**WHAT TO WORK ON:** Below are some records. Reproduce them exactly from their first line through the line with "COL = sc.collection", inclusive.

BEGIN TASK INPUTS

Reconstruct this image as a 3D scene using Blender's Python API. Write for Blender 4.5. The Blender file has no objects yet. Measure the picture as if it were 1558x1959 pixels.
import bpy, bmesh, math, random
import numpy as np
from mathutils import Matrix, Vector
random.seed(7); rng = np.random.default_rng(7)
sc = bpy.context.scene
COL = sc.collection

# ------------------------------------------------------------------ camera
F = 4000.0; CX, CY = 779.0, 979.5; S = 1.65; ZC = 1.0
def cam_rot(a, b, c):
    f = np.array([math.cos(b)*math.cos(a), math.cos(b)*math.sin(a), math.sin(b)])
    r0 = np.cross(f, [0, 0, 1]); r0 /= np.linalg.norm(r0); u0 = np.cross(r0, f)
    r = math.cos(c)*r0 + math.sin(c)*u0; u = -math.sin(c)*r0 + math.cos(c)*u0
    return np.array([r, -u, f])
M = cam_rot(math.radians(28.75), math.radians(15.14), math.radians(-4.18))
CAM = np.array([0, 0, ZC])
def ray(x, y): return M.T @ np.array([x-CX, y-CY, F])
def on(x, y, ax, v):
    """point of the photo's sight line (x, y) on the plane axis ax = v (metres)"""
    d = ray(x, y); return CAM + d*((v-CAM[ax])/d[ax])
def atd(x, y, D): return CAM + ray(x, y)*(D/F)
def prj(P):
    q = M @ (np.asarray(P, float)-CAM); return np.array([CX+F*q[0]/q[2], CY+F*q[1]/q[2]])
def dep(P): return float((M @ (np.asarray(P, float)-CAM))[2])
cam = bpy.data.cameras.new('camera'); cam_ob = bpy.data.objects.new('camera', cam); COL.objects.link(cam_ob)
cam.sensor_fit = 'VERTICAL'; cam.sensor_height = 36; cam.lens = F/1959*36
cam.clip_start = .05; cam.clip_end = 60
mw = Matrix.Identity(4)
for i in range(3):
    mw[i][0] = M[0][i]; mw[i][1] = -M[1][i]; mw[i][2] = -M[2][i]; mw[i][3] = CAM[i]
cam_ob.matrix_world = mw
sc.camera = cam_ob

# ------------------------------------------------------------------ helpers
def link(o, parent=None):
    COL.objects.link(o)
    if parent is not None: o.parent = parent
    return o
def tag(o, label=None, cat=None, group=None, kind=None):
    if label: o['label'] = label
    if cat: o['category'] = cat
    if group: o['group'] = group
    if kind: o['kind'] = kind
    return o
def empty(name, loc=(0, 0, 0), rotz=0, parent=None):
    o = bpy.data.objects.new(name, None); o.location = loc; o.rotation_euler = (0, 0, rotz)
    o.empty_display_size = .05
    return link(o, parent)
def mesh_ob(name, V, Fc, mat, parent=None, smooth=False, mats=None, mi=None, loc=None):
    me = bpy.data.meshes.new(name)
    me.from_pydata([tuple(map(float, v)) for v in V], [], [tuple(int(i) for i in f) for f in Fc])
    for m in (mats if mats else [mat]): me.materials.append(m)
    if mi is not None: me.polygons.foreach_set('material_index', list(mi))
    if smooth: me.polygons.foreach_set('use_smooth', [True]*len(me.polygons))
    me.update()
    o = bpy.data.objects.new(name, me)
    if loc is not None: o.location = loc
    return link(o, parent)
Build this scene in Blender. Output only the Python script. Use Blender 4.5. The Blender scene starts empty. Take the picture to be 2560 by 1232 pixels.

END TASK INPUTS

**TASK RESULT:**
Reconstruct this image as a 3D scene using Blender's Python API. Write for Blender 4.5. The Blender file has no objects yet. Measure the picture as if it were 1558x1959 pixels.
import bpy, bmesh, math, random
import numpy as np
from mathutils import Matrix, Vector
random.seed(7); rng = np.random.default_rng(7)
sc = bpy.context.scene
COL = sc.collection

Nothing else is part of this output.